重みのないグラフについて、「特定の一頂点からの最短距離を全ての頂点に対して求めろ」と言われればさすがに幅優先探索で一撃だというのは感覚としても身に着いているが、本問における「加湿器が置かれている場所」のように、「始点となる条件を満たしている頂点が複数個存在する場合において、任意の頂点から最も近くにある始点までの距離を求めろ」と言われるとどう処理すればよいかよく分からず困る。そこで鍵となるのが超頂点(本来グラフには存在しないが、始点となり得る全ての頂点たちのみと辺で結ばれていると見なすことができる仮想的な頂点)を利用して特定の一頂点のみを始点とした幅優先探索解法に帰着させることである。
例として、以下の図1のようなグラフ(始点となるのは左側の楕円に囲まれた黄色い頂点たちであるとする)に対して本問と同様に「任意の頂点\(v\)について、\(v\)から見て最も近い位置にある始点\(s\)までの距離」を考える。
黄色い頂点を逐一キューに入れて単一始点の幅優先探索を行っても理論上答えは分かるが、頂点と辺の数が大きくなってくると圧倒的な効率の悪さを見せるためこのようなやり方を続けるという選択をすることはできない。そこで、以下図2のように、このグラフに対して超頂点(緑色で示す)を加え、それぞれの黄色い頂点と辺で直接つながっているものとする。

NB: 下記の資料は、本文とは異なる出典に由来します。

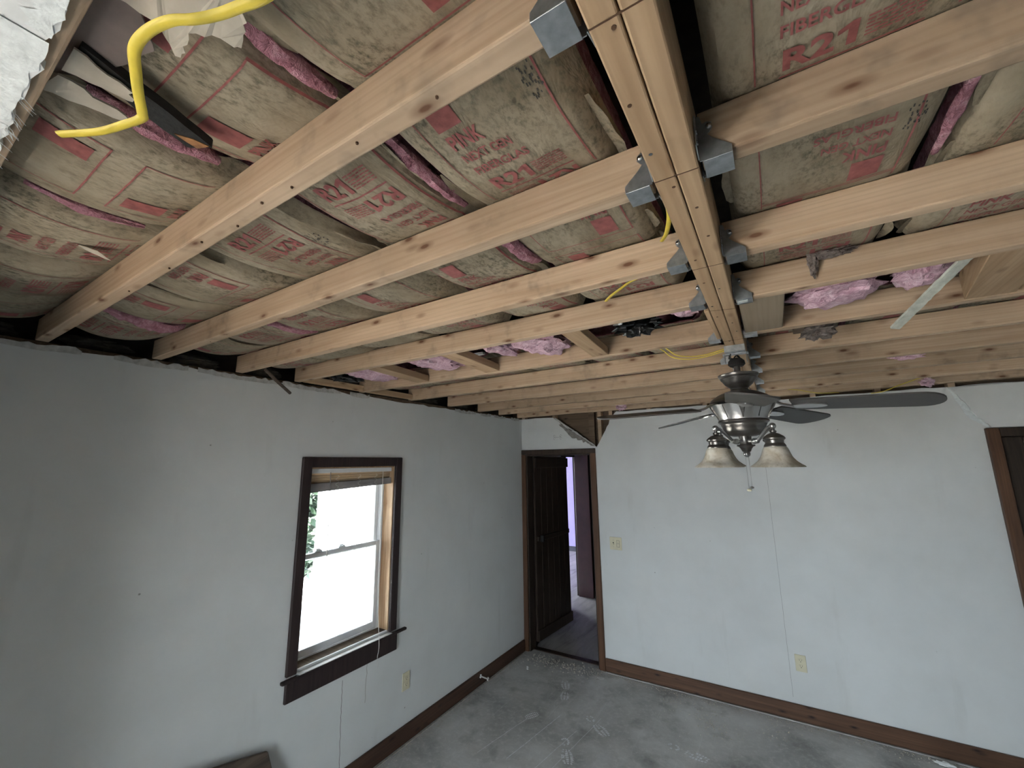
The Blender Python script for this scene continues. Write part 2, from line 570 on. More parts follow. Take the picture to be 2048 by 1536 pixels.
# front wall (far wall with the doors): u=x, v=z
D1 = (0.05, 0.815, 1.985)    # door opening x0,x1,top
D2 = (3.68, 4.44, 2.035)
rt = random.Random(5)
topf = []
xs = XR
while xs > 1.10:
    topf.append((xs, 2.392 + rt.uniform(-0.005, 0.004)))
    xs -= rt.uniform(0.05, 0.12)
notch = [(1.06, 2.355)] + ragged((1.048, 2.332), (0.985, 2.215), 4, 0.004, rt)[:-1] + ragged((0.985, 2.215), (0.882, 2.05), 4, 0.003, rt) \
    + ragged((0.86, 2.06), (0.42, 2.357), 16, 0.012, rt) + [(0.40, 2.378)]
topl = [(0.30, 2.383), (0.18, 2.386), (0.08, 2.382), (0.0, 2.384)]
outer = [(0, 0), (D1[0], 0), (D1[0], D1[2]), (D1[1], D1[2]), (D1[1], 0), (D2[0], 0), (D2[0], D2[2]), (D2[1], D2[2]), (D2[1], 0), (XR, 0)] + topf + notch + topl
mb = MB().prism([outer], lambda u, v, d: (u, d, v), 0.0, 0.014)
wall_front = tag(mb.build('wall_front', 'wall'), 'white drywall of the door wall with a broken corner above the door', kind='structure')
back = [(-0.2, -0.05), (D1[0], -0.05), (D1[0], D1[2]), (D1[1], D1[2]), (D1[1], -0.05), (D2[0], -0.05), (D2[0], D2[2]), (D2[1], D2[2]), (D2[1], -0.05), (XR+.1, -0.05), (XR+.1, 3.05), (-0.2, 3.05)]
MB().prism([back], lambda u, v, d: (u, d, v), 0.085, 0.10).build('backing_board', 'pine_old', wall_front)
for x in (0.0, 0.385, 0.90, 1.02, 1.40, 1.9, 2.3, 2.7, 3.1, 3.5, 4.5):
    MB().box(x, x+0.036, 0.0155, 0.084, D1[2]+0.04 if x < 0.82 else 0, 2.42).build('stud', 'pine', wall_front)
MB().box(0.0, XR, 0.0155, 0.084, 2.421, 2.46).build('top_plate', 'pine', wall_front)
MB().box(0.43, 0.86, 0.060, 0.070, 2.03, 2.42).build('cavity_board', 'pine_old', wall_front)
MB().box(0.80, 0.86, 0.02, 0.058, 2.03, 2.42).build('cripple', 'pine_old', wall_front)
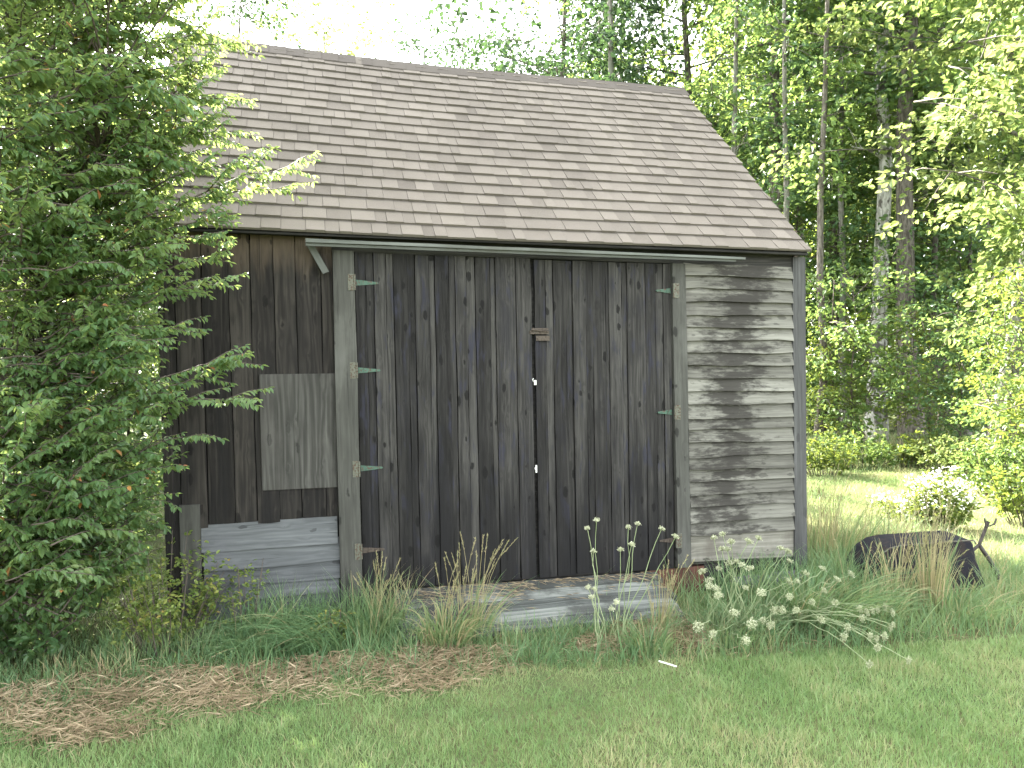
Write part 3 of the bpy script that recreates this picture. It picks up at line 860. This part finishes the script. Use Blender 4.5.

点線の辺も同じく重み無し(つまりは他の辺と同じく重さが\(1\)であると解釈できる)として扱うものとしておくと、緑色の超頂点のみをキューに入れていつものように幅優先探索を行うことにより、任意の頂点\(v\)について、(\(v\)から見て最も近くにある始点までの距離\(+1\))の値が分かるのである。幅優先探索を実行しきった後は、各頂点についての最短距離が比較対象となる基準値に\(1\)を足した値以下であるかを確認していけばよい。このようにすることで、始点となる頂点の数を\(N_s\)、グラフの頂点および辺の数をそれぞれ\(V, E\)とすると、一つ一つ始点をキューに入れて幅優先探索を繰り返すという愚直な方法にかかる\( \mathcal{O}(N_s (V + E) )\)から削減して、\( \mathcal{O}(V + E)\)の計算量で片付くようになるのである。
なお、ちょっと立ち止まって考えればすぐに分かることではあるのだが、実装上は本当に超頂点を用意して全ての始点たちと辺でつなぐという行為をする必要まではない。超頂点から始めた幅優先探索は、結局は超頂点をキューから取り出した直後のステップで全ての始点たちをキューに突っ込みながら最短距離の値を\(1\)と記録しているだけであるという点に着目すれば、じゃあそもそも最初から「全ての始点たちをキューに入れつつそれらについての最短距離を\(0\)と記録しておく」ことと決めておくのと等価であるため、本問の解説のように「最初に全ての始点たちをキューに突っ込み、最短距離を\(0\)と記録する」というように取り決めても全く問題ないと結論付けられる。同様の問題と出くわした際には是非とも自在に使いこなせるようにしておきたい。